El árbol caído está ahí, al alcance de todos. Cualquiera puede llegar para arrancar sus ramas, partir su tronco, usar su leña para el fuego o para las mil posibilidades de la carpintería.
Hay hombres que “caen”, que sucumben, que son declarados perdedores a los ojos del mundo. Su desgracia se convierte, para algunos, en motivo de alegría. Acuden raudos a desgajar, humillar, “hacer leña” de una vida que ha mostrado su punto más débil, o que tal vez ha dado un mal paso y ha sido descubierta en un escándalo o en un delito despreciable.
Es fácil arrojar piedras sobre quien está caído. Es fácil señalar con el dedo a quien, desde un puesto público, pude haber tenido un mal momento. Es fácil, sobre todo, inventar acusaciones, promover rumores, sacar a relucir historias del pasado difícilmente comprobables, con tal de destruir la fama de un personaje que resulta incómodo. Especialmente, en estos últimos años, si ese personaje es un miembro de la Iglesia.
Es triste ver a quien se alegra de la derrota ajena. Es triste, sobre todo, ver cómo algunos disfrutan y se ensañan cuando los que caen son gente de Iglesia. La prensa destaca con titulares el escándalo de algún obispo o sacerdote, muchas veces sin comprobar si la noticia es cierta. Escritores famosos o simples lectores preparan cartas llenas de rabia, como quien ha encontrado un signo de victoria, un trofeo que lucir y con el que desacreditar a la Iglesia católica.
Pero hay otro modo de ver las cosas. Un condenado, incluso si lo es justamente, no ha perdido su dignidad, ni deja de merecer ayuda y un poco de consuelo.
Es por eso que un gran número de sacerdotes, religiosos y laicos se dedican a asistir a los presos y a sus familiares, para ayudarles a redescubrir su dignidad, para no dejarles hundidos en la derrota.
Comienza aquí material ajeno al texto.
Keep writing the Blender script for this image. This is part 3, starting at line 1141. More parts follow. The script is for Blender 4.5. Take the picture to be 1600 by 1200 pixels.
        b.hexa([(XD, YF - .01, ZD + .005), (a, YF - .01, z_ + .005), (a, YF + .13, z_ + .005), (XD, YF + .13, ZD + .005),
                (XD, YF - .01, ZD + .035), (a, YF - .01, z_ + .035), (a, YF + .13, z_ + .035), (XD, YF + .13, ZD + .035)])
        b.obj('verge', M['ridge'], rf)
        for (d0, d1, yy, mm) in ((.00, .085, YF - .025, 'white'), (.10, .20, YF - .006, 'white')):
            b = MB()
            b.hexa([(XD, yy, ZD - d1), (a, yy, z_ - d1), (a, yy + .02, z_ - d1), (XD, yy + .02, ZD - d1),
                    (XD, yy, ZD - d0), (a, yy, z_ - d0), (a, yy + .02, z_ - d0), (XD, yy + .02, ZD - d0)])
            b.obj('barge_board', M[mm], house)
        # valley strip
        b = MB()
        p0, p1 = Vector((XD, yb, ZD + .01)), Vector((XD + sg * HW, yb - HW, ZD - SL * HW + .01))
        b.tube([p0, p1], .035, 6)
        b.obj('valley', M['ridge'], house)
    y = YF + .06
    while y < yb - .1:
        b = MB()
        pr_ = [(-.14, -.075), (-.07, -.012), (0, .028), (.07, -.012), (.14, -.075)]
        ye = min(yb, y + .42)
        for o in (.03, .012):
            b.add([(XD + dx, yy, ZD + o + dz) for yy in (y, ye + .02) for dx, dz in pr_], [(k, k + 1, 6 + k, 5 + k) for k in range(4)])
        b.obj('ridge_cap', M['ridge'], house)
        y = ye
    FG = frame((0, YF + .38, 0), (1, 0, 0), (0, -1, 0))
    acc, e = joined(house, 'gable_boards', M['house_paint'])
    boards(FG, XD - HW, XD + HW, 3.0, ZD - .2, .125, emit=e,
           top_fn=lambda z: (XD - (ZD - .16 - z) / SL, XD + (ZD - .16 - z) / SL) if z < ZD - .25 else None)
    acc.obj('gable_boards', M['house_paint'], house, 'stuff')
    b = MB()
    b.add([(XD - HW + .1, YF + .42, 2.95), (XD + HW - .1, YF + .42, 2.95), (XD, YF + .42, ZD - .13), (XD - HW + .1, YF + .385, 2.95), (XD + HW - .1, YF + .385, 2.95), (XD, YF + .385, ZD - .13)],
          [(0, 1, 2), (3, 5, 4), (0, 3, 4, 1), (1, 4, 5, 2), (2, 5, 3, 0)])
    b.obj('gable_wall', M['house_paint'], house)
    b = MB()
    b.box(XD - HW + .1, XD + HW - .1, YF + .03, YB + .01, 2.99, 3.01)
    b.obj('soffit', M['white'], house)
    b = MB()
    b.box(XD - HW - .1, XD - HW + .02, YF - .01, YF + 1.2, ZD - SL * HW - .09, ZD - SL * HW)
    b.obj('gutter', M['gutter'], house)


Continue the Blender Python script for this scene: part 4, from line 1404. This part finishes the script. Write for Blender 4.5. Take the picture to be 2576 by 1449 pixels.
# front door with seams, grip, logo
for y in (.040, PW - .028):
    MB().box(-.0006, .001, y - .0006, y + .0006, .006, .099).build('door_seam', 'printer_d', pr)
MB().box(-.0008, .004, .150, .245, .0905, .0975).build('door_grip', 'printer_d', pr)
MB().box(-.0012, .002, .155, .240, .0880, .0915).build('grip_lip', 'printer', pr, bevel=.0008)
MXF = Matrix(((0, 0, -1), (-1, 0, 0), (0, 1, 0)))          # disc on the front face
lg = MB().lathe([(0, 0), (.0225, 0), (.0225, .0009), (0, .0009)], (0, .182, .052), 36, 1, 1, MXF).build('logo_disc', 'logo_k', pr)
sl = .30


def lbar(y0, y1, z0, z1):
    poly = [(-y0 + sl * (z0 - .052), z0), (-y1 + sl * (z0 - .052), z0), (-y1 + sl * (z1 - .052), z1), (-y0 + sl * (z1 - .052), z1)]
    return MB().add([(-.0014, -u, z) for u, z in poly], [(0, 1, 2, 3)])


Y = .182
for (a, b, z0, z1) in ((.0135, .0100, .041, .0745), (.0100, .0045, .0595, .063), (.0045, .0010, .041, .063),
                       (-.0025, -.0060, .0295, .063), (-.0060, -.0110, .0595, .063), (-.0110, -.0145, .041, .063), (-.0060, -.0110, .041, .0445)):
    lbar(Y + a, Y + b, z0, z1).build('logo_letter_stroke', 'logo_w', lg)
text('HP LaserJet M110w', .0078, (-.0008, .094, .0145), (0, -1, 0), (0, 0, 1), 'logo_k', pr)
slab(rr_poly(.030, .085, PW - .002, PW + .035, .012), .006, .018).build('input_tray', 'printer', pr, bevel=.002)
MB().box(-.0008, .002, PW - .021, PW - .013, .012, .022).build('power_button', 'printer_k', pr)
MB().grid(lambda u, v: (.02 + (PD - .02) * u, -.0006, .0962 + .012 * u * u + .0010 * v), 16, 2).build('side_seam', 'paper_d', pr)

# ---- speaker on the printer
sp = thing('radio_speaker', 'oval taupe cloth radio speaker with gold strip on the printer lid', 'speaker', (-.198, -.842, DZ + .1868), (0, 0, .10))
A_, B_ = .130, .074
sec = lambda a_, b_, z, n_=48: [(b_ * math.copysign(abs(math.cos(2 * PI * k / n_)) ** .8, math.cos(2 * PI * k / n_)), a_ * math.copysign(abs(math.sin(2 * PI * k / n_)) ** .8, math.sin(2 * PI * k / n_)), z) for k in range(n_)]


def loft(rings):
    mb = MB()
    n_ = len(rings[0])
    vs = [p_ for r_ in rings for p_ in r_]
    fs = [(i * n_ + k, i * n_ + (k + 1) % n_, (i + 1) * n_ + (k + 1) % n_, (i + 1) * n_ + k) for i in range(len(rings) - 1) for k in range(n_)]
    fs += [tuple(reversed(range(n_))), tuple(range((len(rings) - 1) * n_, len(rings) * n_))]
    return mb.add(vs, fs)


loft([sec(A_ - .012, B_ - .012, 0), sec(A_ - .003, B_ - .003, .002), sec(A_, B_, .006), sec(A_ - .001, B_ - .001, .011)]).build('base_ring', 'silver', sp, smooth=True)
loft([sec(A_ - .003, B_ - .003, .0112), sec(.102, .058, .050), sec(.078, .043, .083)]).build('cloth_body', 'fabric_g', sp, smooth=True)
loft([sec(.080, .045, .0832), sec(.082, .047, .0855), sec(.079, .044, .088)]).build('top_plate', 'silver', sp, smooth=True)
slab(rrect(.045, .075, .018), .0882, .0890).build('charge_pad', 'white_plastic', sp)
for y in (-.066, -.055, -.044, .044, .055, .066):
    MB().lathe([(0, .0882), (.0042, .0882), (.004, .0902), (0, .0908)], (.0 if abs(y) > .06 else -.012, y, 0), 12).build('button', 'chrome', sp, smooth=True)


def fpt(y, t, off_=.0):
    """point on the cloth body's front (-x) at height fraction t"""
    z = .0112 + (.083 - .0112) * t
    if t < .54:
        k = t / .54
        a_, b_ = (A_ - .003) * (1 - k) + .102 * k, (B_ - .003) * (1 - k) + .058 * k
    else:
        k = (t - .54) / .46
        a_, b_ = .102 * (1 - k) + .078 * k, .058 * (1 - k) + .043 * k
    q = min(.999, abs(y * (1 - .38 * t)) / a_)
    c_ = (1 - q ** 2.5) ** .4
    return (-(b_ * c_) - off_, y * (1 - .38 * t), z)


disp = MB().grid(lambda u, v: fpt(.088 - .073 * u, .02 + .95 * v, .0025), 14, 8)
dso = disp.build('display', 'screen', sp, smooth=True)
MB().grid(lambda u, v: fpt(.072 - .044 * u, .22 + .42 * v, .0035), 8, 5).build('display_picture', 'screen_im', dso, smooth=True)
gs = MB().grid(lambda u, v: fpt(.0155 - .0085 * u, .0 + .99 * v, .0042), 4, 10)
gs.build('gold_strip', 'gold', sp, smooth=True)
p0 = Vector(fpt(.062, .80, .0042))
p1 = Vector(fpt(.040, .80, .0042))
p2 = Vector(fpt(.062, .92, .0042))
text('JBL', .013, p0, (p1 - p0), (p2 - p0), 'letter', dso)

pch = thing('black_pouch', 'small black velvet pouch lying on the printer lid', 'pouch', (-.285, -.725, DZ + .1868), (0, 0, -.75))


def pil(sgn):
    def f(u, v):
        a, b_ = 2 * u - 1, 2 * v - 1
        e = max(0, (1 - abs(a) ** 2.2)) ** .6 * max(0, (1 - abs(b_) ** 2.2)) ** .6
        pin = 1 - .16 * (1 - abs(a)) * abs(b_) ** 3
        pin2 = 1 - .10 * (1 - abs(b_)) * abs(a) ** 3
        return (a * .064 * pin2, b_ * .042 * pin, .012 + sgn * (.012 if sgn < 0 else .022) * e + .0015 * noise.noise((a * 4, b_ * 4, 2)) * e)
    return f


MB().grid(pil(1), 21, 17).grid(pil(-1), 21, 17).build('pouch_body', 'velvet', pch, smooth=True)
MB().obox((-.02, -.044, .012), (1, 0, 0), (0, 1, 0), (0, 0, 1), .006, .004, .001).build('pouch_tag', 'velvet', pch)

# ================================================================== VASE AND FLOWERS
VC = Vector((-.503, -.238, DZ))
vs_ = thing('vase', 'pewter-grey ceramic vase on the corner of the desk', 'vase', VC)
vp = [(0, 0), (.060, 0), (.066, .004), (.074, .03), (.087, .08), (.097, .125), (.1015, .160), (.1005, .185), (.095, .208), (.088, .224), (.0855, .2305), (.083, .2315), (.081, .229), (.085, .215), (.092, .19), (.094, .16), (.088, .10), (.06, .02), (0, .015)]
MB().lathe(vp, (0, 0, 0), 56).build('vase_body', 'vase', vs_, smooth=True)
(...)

Esto vale para el mundo de la justicia humana, y también para el mundo de las normas eclesiásticas. Si un obispo o un sacerdote han sido castigados por sus errores no merecen ser abandonados o despreciados como seres malditos, sino que necesitan, como cualquier otro ser humano, sentirse ayudados, perdonados, amados y curados en sus heridas.
Lo mismo podemos decir para los laicos. Si un hombre o una mujer se divorcia y contrae matrimonio civil, inválido a los ojos de la Iglesia, no podrá ciertamente acercarse a recibir la comunión mientras viva en esa situación desordenada. Pero ello no debe convertirse en motivo para que algunos puedan señalarle con desprecio o quieran dejarle de lado en la vida de una parroquia.
Ante el árbol caído descubrimos corazones muy distintos. Unos, esperamos que pocos, llenos de rabia, o con una especie de alegría casi diabólica ante el fracaso ajeno. Otros, esperamos que muchos, capaces de acercarse con afecto, para que no se sienta solo quien ahora, inocente o culpable, sufre ante la condena de los hombres.
Son los corazones compasivos quienes mejor imitan el corazón del Dios bueno. Ese Dios que no desea la muerte del pecador, sino sólo lo mejor que se le puede pedir: que se convierta, que viva (cf. Ez 18,23). Ese Dios que anhela darle un abrazo, a través de su Hijo Jesucristo, que no vino para los justos, sino para los pecadores (cf. Mt 9,13). Porque Jesús quería curar y levantar a los troncos caídos y desechados por los hombres, pero intensamente amados por el Padre de los cielos.